The Washington Post

Acumen Solutions donates big brains to nonprofits

Who: Margie Johnson, senior director of corporate care for Acumen Solutions.

Company: Acumen Solutions, a contractor specializing in cloud-based technologies.

Charitable giving highlights: Last year, employees gave $575,000 to charities through 3,000 volunteer hours, fundraisers and donations.

Define the company’s

When we started the company in 1999, we were doing a lot of ad hoc giving. As our company developed and evolved, we decided that we wanted to make a greater impact. We have been able to do that in a effort that we called the Board Leadership Program. That program allows us to impact the organizations we’re serving by providing financial, intellectual and human capital. It’s a process where we take voluntary senior leadership from the company, train them, interview them to find out what they’re interested in. Then we match them with nonprofit boards that have needs. Those nonprofits, which are selected by employees, become our nonprofit portfolio. Rather than sending a check to a hundred organizations and doing 20 events, we’re really able to streamline and focus our resources on these key organizations and make a greater impact.

What are some activities you do?

We do four to six pro bono projects each year, ad hoc service events, holiday drives and our signature Race for a Cause that we have every October. This year we are going to do Pro Bono In a Day where you get a team together that will work for eight hours on a specific issue for a nonprofit.
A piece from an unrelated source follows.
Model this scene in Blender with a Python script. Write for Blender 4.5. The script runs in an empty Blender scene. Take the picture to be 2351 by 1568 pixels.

What do you look for in a nonprofit partner?

We look for organizations that have established boards in place. That is to ensure that we don’t take on a second job. It’s like looking for a new small business that has a really strong foundation, good mission, encourage volunteerism and [is] looking for skilled leadership on their board.

Do you focus on certain social issues?

We currently serve on 23 nonprofit boards. We have seven people waiting to be placed. A majority of the ones so far have a focus on youth.